Snails may be slow, but their cool spiral shells use math! If you draw 2 equal squares right next to each other, and then a square up against them that’s as wide as those 2 squares together, and you keep adding bigger squares…you can connect their corners to draw a snail spiral. Each square’s edge equals the last 2 edges added together, giving you 1, 1, 2, 3, 5, 8, 13, 21…These are called the Fibonacci numbers. The bigger the snail, the bigger the spiral — but the snail might not be any speedier.
Wee ones: Can you find a spiral shape in your room? If not, try rolling a hair ribbon, shoelace, belt, or thin sock into a spiral.
Little kids: If a snail can move only 3 inches per minute, how far can your pet snail travel in 2 minutes? Bonus: Who can go farther, a 2-inch-per-minute snail in 4 minutes, or a speedy 6-inch-per-minute snail in 1 minute?
Big kids: As you look at that string of numbers — 1, 1, 2, 3, 5, 8, 13, 21– what should the next number be? Bonus: How often do even numbers pop up, and why?
Answers:
Wee ones: Try to find a spiral or make one!
Little kids: 6 inches, which is only about as long as your hand!
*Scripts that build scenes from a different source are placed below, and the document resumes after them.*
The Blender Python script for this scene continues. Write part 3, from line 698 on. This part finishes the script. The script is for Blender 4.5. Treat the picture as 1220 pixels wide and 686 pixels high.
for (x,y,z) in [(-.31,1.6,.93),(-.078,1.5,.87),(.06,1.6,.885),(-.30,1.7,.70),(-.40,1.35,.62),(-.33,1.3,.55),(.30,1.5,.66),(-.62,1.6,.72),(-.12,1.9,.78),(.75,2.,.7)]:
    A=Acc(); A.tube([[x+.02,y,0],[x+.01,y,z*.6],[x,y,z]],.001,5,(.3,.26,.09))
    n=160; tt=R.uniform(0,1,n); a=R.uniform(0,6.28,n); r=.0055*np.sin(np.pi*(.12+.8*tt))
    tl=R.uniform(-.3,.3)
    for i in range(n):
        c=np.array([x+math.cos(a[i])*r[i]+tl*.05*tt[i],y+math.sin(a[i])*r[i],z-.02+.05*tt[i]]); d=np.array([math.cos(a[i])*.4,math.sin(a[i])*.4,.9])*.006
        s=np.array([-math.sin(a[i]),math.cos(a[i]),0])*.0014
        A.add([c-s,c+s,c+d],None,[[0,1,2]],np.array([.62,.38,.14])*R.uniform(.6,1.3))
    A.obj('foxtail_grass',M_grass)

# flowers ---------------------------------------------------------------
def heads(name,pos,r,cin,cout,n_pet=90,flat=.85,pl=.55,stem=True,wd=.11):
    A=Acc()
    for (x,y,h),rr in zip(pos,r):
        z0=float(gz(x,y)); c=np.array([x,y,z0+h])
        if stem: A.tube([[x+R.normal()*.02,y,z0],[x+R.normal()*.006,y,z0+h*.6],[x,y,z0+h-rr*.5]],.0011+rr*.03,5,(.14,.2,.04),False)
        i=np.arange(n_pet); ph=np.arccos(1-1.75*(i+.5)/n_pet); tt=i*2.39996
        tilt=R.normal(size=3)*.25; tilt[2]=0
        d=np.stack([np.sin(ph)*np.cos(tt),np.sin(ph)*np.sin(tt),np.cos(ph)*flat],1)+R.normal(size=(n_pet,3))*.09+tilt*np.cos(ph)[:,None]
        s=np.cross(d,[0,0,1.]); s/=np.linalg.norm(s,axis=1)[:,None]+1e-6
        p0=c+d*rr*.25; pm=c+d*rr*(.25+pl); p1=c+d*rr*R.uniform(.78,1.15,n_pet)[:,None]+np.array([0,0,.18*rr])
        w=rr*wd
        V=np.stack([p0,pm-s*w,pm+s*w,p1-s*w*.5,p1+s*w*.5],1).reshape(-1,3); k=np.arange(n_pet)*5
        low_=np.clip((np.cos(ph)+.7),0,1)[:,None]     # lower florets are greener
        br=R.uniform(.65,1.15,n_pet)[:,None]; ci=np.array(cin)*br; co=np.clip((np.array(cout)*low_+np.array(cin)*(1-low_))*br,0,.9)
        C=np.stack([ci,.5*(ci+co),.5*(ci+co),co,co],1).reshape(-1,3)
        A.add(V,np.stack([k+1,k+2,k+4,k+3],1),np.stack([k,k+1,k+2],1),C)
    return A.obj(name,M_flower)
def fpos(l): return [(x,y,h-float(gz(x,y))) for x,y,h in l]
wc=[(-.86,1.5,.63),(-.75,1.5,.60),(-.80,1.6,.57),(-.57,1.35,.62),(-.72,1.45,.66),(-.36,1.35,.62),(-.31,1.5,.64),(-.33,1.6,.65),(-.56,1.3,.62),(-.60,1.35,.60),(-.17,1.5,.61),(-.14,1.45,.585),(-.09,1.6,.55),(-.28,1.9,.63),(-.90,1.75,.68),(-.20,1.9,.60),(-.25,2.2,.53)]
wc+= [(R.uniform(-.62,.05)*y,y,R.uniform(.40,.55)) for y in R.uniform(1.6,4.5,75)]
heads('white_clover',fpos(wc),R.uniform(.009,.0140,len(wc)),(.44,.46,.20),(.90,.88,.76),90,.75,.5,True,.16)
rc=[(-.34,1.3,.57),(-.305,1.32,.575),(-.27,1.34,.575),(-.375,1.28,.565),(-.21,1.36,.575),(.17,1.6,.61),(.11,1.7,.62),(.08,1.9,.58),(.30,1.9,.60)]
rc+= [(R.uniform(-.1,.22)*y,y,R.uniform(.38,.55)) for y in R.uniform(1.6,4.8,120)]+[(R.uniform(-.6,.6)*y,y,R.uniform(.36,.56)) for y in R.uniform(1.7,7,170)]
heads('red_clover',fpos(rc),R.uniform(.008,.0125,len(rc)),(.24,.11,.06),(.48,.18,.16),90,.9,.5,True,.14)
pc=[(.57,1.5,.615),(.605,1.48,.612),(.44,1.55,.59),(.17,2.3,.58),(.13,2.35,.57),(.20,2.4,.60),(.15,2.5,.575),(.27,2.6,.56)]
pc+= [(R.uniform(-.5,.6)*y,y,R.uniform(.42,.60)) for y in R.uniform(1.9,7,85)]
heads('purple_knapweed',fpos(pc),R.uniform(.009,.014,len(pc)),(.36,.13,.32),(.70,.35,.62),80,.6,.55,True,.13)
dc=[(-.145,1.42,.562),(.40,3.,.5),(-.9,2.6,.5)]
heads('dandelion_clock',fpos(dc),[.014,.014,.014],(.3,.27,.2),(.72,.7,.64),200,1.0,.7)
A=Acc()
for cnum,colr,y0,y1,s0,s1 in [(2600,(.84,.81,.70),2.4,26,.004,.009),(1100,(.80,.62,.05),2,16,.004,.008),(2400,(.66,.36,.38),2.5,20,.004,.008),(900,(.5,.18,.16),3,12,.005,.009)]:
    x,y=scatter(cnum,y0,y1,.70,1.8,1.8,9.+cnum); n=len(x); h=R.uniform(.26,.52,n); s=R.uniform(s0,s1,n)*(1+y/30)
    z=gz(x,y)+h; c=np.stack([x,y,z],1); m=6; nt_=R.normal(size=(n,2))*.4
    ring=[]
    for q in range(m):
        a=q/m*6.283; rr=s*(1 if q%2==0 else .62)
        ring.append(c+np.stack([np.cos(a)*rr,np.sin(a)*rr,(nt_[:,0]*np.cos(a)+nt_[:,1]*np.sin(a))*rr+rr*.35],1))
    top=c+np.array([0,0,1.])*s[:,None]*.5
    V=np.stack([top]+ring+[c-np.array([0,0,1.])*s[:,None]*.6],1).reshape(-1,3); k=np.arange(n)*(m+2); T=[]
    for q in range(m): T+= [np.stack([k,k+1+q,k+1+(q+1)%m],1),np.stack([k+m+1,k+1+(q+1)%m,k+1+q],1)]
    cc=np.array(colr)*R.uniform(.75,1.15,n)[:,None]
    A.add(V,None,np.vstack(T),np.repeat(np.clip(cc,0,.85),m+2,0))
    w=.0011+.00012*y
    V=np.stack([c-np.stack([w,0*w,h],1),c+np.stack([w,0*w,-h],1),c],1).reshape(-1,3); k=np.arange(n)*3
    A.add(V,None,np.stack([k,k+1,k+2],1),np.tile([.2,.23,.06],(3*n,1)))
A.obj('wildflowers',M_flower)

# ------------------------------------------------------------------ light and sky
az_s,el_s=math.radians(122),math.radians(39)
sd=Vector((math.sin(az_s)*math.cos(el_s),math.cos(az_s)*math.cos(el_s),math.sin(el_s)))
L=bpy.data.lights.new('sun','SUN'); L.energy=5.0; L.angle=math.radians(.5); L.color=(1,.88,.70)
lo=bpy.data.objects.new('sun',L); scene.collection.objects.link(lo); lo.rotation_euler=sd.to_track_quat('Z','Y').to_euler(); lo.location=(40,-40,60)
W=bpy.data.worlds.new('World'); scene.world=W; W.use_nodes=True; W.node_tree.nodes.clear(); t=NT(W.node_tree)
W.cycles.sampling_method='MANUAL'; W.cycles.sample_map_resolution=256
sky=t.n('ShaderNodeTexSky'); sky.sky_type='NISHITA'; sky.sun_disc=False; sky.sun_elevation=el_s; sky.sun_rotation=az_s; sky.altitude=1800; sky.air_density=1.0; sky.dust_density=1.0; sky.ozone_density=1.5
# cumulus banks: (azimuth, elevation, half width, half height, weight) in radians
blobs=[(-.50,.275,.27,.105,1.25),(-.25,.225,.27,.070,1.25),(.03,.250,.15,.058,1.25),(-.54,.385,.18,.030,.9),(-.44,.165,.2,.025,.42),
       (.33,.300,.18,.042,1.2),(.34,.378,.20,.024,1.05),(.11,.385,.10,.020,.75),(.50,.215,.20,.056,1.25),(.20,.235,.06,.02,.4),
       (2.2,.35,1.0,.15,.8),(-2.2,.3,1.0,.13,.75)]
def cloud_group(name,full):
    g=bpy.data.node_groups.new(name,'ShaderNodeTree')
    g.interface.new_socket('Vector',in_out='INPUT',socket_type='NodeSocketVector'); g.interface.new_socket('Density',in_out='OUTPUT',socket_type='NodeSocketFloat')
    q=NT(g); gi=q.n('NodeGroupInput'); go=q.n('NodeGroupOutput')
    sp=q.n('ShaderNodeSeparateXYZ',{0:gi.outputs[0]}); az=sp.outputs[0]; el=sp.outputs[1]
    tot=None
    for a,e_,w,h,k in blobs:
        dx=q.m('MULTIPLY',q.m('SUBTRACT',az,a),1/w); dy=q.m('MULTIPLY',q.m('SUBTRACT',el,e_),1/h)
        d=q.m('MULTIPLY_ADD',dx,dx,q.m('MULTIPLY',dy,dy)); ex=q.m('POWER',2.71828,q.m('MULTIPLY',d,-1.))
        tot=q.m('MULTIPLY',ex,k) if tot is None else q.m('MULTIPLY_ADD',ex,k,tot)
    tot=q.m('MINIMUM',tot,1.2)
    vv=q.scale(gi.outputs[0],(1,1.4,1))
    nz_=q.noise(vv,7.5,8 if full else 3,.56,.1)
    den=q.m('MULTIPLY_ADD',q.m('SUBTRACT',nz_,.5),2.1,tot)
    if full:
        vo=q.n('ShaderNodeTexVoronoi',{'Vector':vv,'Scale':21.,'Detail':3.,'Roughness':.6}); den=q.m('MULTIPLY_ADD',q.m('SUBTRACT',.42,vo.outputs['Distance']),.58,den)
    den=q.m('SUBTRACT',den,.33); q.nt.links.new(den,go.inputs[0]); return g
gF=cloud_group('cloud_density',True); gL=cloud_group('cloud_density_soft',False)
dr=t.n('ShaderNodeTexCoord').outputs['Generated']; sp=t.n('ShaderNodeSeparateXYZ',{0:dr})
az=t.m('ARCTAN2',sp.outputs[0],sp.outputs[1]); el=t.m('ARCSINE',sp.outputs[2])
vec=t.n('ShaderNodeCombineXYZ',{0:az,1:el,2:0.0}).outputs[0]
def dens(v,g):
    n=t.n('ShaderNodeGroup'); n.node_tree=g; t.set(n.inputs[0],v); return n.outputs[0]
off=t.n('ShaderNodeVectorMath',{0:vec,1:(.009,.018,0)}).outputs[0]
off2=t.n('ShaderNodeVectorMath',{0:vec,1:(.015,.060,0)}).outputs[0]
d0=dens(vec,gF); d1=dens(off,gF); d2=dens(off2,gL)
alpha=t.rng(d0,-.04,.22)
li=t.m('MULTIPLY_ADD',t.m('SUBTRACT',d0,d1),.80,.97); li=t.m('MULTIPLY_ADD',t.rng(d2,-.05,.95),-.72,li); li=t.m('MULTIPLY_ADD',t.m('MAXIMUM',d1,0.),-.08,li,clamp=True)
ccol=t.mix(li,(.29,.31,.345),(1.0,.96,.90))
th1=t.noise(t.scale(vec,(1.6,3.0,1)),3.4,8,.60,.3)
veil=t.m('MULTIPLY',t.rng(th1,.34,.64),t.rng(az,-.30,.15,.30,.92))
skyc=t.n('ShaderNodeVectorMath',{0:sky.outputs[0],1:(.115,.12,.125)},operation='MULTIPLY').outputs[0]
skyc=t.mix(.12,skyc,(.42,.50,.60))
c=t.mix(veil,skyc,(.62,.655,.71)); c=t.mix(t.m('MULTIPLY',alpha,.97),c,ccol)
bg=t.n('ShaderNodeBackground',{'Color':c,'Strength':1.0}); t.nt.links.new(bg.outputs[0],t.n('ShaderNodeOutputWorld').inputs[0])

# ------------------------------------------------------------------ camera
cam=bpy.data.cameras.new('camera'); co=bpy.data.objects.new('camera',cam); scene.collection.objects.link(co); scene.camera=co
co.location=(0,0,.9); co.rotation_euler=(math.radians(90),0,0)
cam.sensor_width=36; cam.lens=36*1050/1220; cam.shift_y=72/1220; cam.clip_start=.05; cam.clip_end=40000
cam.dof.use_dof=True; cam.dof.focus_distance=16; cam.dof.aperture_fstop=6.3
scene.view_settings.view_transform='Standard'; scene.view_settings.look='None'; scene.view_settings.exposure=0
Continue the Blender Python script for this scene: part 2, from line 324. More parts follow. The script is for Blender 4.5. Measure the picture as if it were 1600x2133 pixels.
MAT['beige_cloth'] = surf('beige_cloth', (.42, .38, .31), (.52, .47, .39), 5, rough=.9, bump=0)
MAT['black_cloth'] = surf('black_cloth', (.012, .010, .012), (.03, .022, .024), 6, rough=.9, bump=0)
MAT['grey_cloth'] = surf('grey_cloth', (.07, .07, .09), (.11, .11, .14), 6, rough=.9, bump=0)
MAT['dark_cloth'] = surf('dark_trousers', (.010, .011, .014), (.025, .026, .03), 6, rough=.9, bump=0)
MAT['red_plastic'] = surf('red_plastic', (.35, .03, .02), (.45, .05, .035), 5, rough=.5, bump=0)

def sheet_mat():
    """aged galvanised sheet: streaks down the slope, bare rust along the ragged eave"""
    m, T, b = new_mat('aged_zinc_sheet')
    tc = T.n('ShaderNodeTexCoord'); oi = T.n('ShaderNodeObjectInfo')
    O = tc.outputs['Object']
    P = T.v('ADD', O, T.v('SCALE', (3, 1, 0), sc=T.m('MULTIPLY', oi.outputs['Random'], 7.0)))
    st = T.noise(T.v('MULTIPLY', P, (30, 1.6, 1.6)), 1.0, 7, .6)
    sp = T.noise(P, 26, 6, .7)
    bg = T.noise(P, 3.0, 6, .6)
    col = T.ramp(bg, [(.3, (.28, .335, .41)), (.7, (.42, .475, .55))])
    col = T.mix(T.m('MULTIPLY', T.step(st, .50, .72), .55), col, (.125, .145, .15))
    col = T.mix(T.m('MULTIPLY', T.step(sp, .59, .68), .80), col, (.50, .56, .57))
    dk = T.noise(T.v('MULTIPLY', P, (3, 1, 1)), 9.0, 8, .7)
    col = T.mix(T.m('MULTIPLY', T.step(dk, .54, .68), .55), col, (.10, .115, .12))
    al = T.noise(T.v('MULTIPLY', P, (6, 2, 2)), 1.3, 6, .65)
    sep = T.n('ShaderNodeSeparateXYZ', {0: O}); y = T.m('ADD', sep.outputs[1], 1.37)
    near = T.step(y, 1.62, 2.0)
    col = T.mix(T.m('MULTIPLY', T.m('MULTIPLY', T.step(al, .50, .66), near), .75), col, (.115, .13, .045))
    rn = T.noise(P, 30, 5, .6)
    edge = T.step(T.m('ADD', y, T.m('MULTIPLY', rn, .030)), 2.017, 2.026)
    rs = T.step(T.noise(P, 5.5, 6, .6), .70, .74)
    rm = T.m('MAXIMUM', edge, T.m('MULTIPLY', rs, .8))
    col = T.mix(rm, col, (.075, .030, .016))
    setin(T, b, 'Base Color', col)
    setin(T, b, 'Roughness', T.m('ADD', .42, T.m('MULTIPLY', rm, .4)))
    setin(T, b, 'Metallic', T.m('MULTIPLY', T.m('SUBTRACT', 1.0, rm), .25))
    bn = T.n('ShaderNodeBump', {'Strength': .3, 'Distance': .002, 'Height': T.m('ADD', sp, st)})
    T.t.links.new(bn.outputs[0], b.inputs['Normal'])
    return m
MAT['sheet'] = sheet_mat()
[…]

Bonus: The 2-inch-per-minute snail, who will travel 8 inches.
Big kids: 34. Bonus: Every 3rd number is even. Each even is added to the odd number before it to make an odd, and that new odd number is added to the even to make the next, which will have to be odd. Then you finally have 2 odds in a row to add up to an even, and you start all over!